Data for processing –

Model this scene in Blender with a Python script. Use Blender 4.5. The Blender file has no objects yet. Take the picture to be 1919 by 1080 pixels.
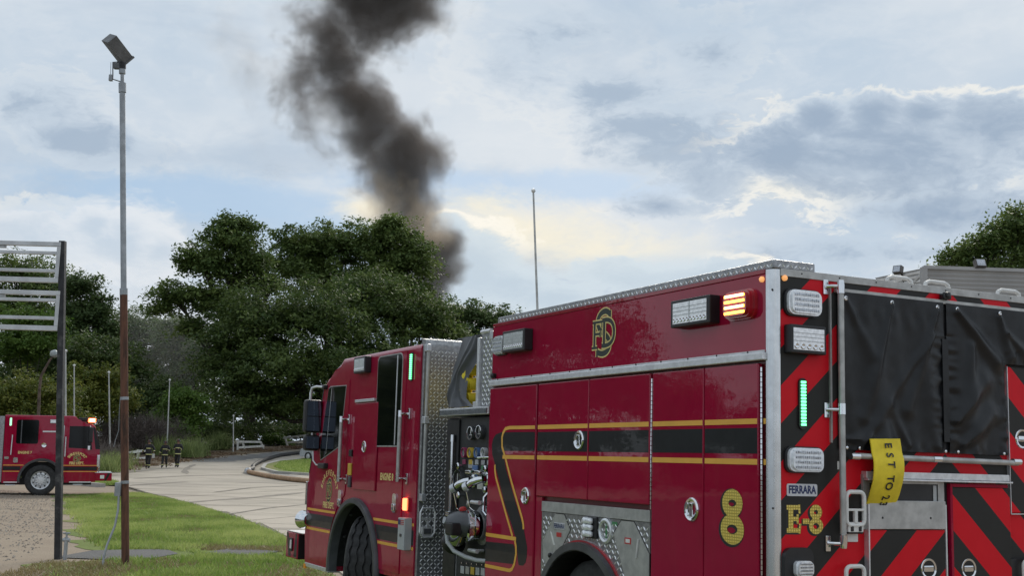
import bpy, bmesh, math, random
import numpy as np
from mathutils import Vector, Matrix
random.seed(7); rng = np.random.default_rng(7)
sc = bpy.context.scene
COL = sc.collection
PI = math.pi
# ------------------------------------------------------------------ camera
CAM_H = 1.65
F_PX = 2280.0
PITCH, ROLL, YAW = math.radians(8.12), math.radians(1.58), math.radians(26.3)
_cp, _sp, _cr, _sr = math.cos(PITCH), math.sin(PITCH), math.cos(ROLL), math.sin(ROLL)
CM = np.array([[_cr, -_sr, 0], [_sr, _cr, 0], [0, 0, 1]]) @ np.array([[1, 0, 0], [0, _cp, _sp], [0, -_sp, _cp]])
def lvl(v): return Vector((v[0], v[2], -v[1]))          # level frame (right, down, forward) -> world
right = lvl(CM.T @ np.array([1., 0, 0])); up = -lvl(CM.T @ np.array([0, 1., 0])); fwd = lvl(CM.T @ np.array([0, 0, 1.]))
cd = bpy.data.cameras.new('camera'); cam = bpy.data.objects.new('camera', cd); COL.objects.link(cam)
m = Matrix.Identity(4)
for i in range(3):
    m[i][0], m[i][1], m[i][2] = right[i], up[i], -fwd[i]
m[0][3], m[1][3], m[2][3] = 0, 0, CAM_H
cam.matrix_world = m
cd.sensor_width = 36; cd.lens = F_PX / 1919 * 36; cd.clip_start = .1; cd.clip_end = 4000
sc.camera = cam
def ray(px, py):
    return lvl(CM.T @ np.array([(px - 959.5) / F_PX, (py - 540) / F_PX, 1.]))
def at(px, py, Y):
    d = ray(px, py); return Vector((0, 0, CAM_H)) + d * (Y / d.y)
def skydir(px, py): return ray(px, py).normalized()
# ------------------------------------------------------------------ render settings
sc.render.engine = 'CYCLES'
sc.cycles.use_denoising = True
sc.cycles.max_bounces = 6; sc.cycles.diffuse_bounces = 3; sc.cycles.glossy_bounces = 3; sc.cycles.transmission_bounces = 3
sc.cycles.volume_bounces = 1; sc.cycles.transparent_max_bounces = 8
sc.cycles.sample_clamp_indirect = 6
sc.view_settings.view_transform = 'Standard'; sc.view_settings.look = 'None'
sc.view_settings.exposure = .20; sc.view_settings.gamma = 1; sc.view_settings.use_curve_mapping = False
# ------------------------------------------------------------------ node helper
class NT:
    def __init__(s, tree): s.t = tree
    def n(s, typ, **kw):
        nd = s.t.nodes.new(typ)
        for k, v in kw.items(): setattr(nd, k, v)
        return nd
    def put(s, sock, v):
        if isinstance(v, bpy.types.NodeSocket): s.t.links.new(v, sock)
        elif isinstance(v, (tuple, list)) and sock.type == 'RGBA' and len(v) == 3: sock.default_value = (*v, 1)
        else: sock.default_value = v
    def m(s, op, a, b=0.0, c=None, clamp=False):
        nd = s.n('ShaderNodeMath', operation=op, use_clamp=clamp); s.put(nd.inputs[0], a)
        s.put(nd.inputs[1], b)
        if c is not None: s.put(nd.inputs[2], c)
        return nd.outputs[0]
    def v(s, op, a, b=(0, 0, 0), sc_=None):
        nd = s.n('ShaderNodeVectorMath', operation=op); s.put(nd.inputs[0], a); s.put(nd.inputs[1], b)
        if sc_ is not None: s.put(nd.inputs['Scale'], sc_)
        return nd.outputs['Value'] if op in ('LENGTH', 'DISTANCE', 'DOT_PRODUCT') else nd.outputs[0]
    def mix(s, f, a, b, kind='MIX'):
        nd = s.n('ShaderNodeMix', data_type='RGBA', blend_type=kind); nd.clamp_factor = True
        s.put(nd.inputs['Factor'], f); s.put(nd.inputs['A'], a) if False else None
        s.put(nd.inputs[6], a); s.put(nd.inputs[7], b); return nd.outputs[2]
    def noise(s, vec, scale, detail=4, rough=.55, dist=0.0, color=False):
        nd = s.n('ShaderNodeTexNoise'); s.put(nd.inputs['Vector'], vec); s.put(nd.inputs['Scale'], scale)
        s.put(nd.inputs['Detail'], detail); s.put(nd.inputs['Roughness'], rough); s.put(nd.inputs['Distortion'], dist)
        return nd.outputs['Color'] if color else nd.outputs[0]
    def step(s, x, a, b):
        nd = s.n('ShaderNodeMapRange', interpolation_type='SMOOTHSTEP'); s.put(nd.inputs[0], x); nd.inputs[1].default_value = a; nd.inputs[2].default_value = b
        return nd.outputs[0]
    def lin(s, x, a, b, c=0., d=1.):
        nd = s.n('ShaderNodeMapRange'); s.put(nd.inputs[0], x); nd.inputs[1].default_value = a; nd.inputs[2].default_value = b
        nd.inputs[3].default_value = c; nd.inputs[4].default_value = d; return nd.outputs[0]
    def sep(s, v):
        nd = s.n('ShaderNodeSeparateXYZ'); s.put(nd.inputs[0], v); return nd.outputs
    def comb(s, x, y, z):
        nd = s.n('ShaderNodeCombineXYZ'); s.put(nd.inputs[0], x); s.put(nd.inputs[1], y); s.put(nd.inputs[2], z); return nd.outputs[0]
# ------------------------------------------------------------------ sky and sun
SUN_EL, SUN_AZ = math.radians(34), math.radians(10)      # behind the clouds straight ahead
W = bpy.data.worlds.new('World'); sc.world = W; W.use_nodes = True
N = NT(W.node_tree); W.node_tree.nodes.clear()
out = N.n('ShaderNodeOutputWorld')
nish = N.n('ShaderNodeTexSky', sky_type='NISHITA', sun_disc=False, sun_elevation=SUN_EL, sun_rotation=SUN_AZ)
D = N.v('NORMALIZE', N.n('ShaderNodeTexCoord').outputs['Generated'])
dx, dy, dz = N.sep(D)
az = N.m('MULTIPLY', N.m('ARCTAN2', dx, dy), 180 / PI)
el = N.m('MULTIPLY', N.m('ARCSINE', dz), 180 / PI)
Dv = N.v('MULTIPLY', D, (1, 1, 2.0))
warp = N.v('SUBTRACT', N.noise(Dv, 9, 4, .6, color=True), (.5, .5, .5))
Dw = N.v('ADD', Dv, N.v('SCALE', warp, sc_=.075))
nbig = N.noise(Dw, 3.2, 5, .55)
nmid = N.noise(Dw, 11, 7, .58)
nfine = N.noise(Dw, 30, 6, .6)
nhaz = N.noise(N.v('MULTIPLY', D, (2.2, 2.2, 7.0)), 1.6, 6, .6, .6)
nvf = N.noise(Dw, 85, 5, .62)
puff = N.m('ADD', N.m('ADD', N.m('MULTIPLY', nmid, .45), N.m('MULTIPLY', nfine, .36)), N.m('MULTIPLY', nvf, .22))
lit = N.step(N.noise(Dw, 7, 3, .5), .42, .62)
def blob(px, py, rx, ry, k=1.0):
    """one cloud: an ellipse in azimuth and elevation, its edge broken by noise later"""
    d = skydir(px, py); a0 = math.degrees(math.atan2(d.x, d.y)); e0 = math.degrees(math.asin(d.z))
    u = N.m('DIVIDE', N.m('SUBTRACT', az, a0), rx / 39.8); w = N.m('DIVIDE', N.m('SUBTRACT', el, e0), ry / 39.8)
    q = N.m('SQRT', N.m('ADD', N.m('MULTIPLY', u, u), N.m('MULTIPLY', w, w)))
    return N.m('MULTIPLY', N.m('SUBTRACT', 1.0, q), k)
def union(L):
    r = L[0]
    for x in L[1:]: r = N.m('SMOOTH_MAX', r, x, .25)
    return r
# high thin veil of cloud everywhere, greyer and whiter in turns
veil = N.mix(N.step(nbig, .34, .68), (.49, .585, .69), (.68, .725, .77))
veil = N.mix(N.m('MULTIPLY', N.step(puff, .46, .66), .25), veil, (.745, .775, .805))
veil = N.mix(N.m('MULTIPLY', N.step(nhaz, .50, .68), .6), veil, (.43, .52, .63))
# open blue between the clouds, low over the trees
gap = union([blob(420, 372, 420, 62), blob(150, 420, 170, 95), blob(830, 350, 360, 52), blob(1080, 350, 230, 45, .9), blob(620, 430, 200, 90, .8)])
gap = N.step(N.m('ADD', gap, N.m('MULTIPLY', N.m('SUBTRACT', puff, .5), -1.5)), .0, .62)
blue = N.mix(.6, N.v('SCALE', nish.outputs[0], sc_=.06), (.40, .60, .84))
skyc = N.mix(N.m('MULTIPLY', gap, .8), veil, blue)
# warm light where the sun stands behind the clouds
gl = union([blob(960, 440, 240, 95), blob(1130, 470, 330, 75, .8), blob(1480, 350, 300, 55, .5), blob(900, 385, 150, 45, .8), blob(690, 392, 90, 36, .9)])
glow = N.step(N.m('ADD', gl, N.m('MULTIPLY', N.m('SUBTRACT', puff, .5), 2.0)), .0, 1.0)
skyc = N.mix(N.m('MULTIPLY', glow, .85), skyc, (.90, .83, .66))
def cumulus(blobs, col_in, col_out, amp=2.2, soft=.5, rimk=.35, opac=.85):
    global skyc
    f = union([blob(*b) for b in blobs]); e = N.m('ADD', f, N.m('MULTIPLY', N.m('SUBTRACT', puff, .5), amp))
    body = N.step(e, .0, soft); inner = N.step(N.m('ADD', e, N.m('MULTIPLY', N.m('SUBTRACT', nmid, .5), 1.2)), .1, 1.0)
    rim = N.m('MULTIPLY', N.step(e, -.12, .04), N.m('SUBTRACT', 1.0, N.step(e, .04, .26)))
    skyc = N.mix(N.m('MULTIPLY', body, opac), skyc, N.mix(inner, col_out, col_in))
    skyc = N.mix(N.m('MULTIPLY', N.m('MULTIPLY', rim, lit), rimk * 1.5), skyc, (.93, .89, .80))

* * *

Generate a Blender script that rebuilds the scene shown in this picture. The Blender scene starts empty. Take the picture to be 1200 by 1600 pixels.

Stated problem – Copy and report every line where the word "script" is present.

Complete answer –
Model this scene in Blender with a Python script. Use Blender 4.5. The Blender file has no objects yet. Take the picture to be 1919 by 1080 pixels.
Generate a Blender script that rebuilds the scene shown in this picture. The Blender scene starts empty. Take the picture to be 1200 by 1600 pixels.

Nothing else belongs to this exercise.